* AIM
From the first line of the data below, copy each line up to the one containing "return inpoly(u, v, FOREST)", and include that line too.

-- -- --

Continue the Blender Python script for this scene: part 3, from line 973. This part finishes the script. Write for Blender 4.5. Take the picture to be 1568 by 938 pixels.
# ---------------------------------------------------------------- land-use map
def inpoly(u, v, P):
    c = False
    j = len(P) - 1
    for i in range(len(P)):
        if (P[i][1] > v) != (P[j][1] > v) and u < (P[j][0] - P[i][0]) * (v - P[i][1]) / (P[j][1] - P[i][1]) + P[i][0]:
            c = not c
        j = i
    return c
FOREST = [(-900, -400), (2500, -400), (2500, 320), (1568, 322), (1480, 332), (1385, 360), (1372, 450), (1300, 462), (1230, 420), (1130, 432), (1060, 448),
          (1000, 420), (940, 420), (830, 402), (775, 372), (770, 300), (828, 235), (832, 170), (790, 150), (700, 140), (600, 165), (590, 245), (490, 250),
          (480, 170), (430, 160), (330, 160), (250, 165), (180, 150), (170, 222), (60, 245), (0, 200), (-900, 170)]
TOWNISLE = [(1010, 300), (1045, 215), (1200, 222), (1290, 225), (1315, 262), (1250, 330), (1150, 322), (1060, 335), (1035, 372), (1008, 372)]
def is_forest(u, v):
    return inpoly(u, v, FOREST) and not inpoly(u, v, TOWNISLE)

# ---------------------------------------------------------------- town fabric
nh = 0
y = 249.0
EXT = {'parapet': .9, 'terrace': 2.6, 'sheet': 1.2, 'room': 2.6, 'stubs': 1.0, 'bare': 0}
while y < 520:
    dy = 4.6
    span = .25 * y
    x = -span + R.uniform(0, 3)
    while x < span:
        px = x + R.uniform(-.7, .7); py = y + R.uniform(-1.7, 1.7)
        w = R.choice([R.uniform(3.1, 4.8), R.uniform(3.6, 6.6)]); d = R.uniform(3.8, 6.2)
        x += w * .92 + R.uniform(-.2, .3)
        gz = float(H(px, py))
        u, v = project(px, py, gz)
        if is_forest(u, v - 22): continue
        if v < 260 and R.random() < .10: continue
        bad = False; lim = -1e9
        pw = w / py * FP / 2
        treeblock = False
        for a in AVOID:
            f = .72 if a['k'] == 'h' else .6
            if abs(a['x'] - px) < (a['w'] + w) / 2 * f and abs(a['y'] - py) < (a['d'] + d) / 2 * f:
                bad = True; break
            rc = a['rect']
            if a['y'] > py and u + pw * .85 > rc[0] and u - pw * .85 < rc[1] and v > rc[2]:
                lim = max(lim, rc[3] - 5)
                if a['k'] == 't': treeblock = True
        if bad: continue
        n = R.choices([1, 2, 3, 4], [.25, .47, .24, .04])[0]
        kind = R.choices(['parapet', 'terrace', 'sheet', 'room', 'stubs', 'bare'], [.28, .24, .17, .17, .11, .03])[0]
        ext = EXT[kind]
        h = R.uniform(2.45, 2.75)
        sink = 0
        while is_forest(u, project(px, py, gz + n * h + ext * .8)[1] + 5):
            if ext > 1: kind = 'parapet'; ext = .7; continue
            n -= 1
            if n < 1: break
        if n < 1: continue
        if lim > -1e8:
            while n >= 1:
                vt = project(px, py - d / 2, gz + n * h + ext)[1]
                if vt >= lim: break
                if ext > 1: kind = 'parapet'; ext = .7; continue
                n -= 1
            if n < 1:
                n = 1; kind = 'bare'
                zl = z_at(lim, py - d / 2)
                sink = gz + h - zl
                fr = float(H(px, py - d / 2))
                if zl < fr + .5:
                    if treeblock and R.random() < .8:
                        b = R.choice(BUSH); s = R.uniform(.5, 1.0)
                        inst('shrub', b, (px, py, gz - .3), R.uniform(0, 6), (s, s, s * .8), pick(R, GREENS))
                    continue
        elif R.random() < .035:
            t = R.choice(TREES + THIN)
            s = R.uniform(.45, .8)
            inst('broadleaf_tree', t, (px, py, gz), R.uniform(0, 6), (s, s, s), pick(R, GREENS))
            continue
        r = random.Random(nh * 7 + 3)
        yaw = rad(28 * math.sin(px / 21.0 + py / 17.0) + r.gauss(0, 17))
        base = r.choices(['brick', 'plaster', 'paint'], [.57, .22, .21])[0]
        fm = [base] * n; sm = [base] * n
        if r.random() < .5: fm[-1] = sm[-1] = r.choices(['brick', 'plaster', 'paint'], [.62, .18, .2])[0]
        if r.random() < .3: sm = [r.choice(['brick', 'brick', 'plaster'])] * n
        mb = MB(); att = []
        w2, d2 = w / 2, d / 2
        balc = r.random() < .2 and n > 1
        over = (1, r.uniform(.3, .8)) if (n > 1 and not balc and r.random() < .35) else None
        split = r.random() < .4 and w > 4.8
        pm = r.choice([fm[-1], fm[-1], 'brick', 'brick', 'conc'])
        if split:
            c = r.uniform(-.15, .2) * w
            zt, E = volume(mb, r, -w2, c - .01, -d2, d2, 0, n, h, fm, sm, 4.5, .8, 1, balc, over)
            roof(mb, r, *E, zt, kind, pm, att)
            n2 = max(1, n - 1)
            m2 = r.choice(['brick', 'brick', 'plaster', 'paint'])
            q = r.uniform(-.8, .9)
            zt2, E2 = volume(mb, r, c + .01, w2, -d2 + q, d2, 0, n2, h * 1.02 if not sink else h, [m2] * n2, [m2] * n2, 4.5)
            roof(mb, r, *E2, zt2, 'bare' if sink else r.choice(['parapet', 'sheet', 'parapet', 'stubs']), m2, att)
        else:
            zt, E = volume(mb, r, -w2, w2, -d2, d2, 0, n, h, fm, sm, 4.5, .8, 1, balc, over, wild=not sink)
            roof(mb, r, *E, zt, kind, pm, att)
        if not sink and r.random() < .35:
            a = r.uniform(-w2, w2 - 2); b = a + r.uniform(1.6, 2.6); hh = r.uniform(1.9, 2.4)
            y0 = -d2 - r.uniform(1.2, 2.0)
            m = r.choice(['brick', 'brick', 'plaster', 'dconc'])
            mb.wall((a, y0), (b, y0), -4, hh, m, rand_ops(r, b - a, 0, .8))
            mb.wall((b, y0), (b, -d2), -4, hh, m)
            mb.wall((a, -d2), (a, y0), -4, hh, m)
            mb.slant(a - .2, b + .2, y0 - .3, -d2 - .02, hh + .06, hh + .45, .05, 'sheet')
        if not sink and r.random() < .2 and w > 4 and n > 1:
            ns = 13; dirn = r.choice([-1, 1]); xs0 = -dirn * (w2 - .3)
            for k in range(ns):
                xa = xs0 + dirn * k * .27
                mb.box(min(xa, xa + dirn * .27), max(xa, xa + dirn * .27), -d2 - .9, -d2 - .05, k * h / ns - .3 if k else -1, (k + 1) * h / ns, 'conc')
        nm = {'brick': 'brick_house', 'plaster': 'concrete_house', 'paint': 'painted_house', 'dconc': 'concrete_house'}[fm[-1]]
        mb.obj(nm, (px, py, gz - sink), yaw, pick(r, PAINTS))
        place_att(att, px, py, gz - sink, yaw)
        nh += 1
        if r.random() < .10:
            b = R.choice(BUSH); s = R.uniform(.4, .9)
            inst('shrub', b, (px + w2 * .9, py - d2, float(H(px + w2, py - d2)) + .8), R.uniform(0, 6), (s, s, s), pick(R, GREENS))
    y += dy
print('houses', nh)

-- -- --

* ANSWER TO THIS PROBLEM
Continue the Blender Python script for this scene: part 3, from line 973. This part finishes the script. Write for Blender 4.5. Take the picture to be 1568 by 938 pixels.
# ---------------------------------------------------------------- land-use map
def inpoly(u, v, P):
    c = False
    j = len(P) - 1
    for i in range(len(P)):
        if (P[i][1] > v) != (P[j][1] > v) and u < (P[j][0] - P[i][0]) * (v - P[i][1]) / (P[j][1] - P[i][1]) + P[i][0]:
            c = not c
        j = i
    return c
FOREST = [(-900, -400), (2500, -400), (2500, 320), (1568, 322), (1480, 332), (1385, 360), (1372, 450), (1300, 462), (1230, 420), (1130, 432), (1060, 448),
          (1000, 420), (940, 420), (830, 402), (775, 372), (770, 300), (828, 235), (832, 170), (790, 150), (700, 140), (600, 165), (590, 245), (490, 250),
          (480, 170), (430, 160), (330, 160), (250, 165), (180, 150), (170, 222), (60, 245), (0, 200), (-900, 170)]
TOWNISLE = [(1010, 300), (1045, 215), (1200, 222), (1290, 225), (1315, 262), (1250, 330), (1150, 322), (1060, 335), (1035, 372), (1008, 372)]
def is_forest(u, v):
    return inpoly(u, v, FOREST) and not inpoly(u, v, TOWNISLE)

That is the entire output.